──────── Dataset entries ────────
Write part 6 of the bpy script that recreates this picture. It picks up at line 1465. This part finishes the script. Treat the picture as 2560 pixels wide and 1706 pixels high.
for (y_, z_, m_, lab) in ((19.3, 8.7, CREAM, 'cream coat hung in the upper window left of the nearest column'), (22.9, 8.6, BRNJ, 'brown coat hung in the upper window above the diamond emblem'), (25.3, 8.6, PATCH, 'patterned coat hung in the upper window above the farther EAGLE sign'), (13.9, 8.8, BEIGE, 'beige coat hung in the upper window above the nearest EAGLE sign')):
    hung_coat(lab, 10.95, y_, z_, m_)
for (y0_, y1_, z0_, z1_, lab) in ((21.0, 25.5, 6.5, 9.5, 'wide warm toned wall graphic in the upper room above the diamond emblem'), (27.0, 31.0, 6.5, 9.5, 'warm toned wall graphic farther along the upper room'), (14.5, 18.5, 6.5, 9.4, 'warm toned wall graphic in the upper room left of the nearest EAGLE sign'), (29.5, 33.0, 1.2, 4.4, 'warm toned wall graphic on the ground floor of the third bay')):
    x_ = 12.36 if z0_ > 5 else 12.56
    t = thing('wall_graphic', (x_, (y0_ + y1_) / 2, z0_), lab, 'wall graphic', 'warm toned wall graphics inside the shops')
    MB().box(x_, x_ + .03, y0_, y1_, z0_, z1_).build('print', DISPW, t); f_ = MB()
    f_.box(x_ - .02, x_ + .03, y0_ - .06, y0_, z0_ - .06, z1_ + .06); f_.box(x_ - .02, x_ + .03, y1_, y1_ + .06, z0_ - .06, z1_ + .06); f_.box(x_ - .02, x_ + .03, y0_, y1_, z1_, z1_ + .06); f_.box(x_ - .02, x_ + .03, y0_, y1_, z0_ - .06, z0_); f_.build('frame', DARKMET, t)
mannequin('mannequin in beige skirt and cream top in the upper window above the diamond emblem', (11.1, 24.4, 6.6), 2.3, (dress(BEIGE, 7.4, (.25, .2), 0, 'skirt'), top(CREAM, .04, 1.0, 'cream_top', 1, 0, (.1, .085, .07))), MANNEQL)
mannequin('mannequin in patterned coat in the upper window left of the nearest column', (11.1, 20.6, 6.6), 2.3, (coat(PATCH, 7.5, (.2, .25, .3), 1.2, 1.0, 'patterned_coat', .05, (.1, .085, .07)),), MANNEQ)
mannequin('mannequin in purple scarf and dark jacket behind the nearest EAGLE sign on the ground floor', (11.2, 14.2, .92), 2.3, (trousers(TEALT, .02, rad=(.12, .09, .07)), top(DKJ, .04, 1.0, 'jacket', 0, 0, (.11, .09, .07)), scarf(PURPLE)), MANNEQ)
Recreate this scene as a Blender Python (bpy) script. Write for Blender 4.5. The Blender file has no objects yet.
────────
▶ [What you need to do]: Restate every record exactly, leaving nothing out.

▶ [Result for this task]:
Write part 6 of the bpy script that recreates this picture. It picks up at line 1465. This part finishes the script. Treat the picture as 2560 pixels wide and 1706 pixels high.
for (y_, z_, m_, lab) in ((19.3, 8.7, CREAM, 'cream coat hung in the upper window left of the nearest column'), (22.9, 8.6, BRNJ, 'brown coat hung in the upper window above the diamond emblem'), (25.3, 8.6, PATCH, 'patterned coat hung in the upper window above the farther EAGLE sign'), (13.9, 8.8, BEIGE, 'beige coat hung in the upper window above the nearest EAGLE sign')):
    hung_coat(lab, 10.95, y_, z_, m_)
for (y0_, y1_, z0_, z1_, lab) in ((21.0, 25.5, 6.5, 9.5, 'wide warm toned wall graphic in the upper room above the diamond emblem'), (27.0, 31.0, 6.5, 9.5, 'warm toned wall graphic farther along the upper room'), (14.5, 18.5, 6.5, 9.4, 'warm toned wall graphic in the upper room left of the nearest EAGLE sign'), (29.5, 33.0, 1.2, 4.4, 'warm toned wall graphic on the ground floor of the third bay')):
    x_ = 12.36 if z0_ > 5 else 12.56
    t = thing('wall_graphic', (x_, (y0_ + y1_) / 2, z0_), lab, 'wall graphic', 'warm toned wall graphics inside the shops')
    MB().box(x_, x_ + .03, y0_, y1_, z0_, z1_).build('print', DISPW, t); f_ = MB()
    f_.box(x_ - .02, x_ + .03, y0_ - .06, y0_, z0_ - .06, z1_ + .06); f_.box(x_ - .02, x_ + .03, y1_, y1_ + .06, z0_ - .06, z1_ + .06); f_.box(x_ - .02, x_ + .03, y0_, y1_, z1_, z1_ + .06); f_.box(x_ - .02, x_ + .03, y0_, y1_, z0_ - .06, z0_); f_.build('frame', DARKMET, t)
mannequin('mannequin in beige skirt and cream top in the upper window above the diamond emblem', (11.1, 24.4, 6.6), 2.3, (dress(BEIGE, 7.4, (.25, .2), 0, 'skirt'), top(CREAM, .04, 1.0, 'cream_top', 1, 0, (.1, .085, .07))), MANNEQL)
mannequin('mannequin in patterned coat in the upper window left of the nearest column', (11.1, 20.6, 6.6), 2.3, (coat(PATCH, 7.5, (.2, .25, .3), 1.2, 1.0, 'patterned_coat', .05, (.1, .085, .07)),), MANNEQ)
mannequin('mannequin in purple scarf and dark jacket behind the nearest EAGLE sign on the ground floor', (11.2, 14.2, .92), 2.3, (trousers(TEALT, .02, rad=(.12, .09, .07)), top(DKJ, .04, 1.0, 'jacket', 0, 0, (.11, .09, .07)), scarf(PURPLE)), MANNEQ)
Recreate this scene as a Blender Python (bpy) script. Write for Blender 4.5. The Blender file has no objects yet.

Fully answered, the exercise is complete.